Some people pretend to be someone they are not. Others put on an invisible mask over their faces and hide behind it. And some filter everything they say. I guess there is nothing wrong with wanting to be someone better, protecting who you are or trying to be polite. But what if who you are gets lost behind all those illusions?
I know exactly who I am, but I have always been spending a lot of time inside my head. And still, sometimes I realize just how much of a filter I’ve been putting over my personality or just how comfortable the mask has become. Every time I’m meeting with someone who truly knows a lot about me it surprises me, just how different I really am from the everyday person I pretend to be. I’m not sure if that is a good sign, but I’m guessing it’s not.
How many people are real? Like, REALLY real? And how many became lost behind something the created to survive this world? And when do you think they stopped realizing that? How much time passes before an act becomes reality? Of course, I know people change. Priorities change – even dreams do. But I thought, only on the outside. Maybe I’m a little too naïve after all.

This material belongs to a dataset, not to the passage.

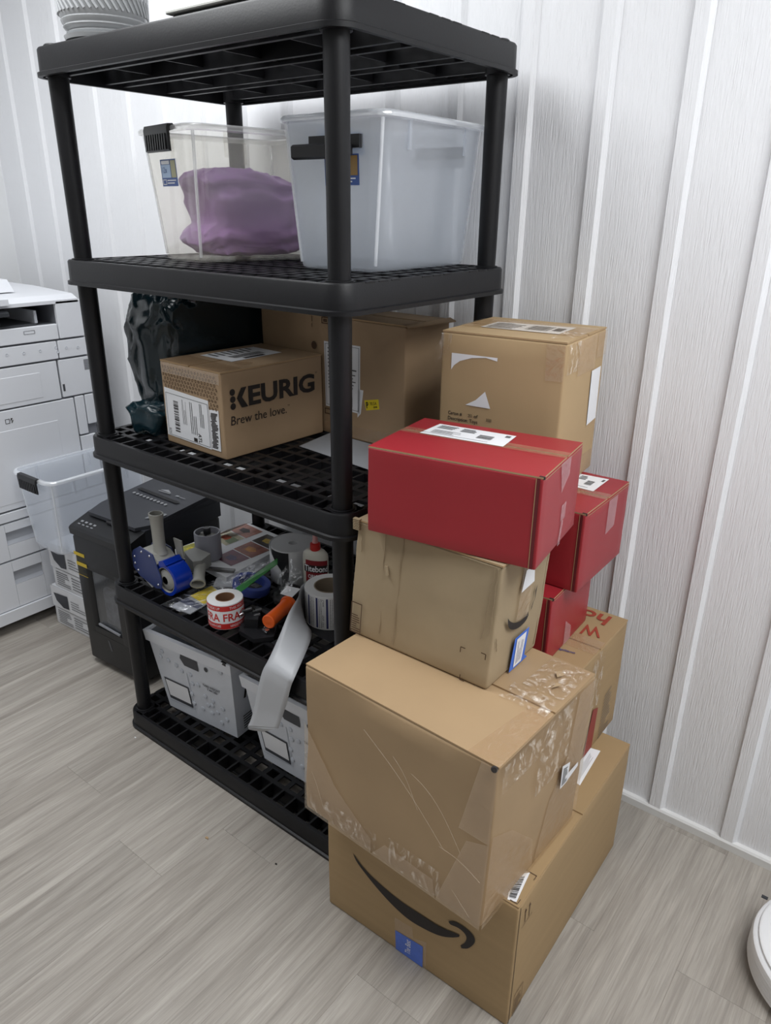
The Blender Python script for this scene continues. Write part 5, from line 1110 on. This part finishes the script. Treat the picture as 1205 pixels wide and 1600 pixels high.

The thing is I don’t want to live behind a mask or always talk through a filter. It’s not that I want to hurt others or snub somebody. But sometimes it feels like I’m choking on my politeness. It feels like I’m no longer myself most of the time. I guess when I buried everything that hurt too much to think of it, a huge part of me was buried along with it.
It still surfaces from time to time and surprises me. But what if one day that will stop? I do not want to be someone I pretend to be. Or become nothing behind a mask. Or talk only trivia in fear of bruising somebody’s ego. It’s not about being easy or pretending after all.